Por Catalina Rengifo Botero – JuntasSomosMasMed@gmail.com
Me mira a los ojos, trata con todo su ser de entender que está sucediendo, intenta desde la profundidad de sus herramientas de comprensión ver qué sucede, me mima, me abraza y atina a preguntarme: “¿Qué te pasa? ¿Por qué lloras?”. Yo, en medio de un mar de lágrimas, solo percibo sentimientos que se mueven, quiero contestarle que me siento sola, que me siento melancólica, no encuentro las palabras, por eso lloro, no identifico el sentimiento. por eso grito y me pierdo en las palabras, no logro identificar qué siento y es por eso, porque no entiendo qué estoy sintiendo, por lo que mi cuerpo se tensa y, en medio de un grito del que después me arrepentiré, digo: “¡No sé, mamá!”.

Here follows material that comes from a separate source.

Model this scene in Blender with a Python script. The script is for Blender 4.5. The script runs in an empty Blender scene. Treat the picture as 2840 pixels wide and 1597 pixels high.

Ese grito es la materialización de los sentimientos, emociones y experiencias que definen nuestras acciones, pero… ¿Qué pasa cuando no podemos definir nuestras emociones y experiencias? En palabras del filósofo Ludwig Wittgenstein: “Los límites de mi lenguaje son los límites de mi mundo”, de allí que el no poder articular nuestras emociones nos lleve a sentirnos vencidos, nos invada la rabia, la tristeza, la melancolía, nos lleve a sentirnos ajenos a la sociedad, no logremos construir puentes de conexión con quienes nos rodean y nos adentramos en estados de ansiedad y depresión. El lenguaje es nuestra puerta al mundo; si no podemos identificar lo que sentimos, si se dificulta darles nombre a nuestras emociones y experiencias, limitamos nuestro mundo. Confundimos soledad con rabia, ira con hambre, tristeza con dolor, frío con melancolía. Es por ello por lo que terminamos gritando en medio de un pasillo de mercado como un niño de seis años.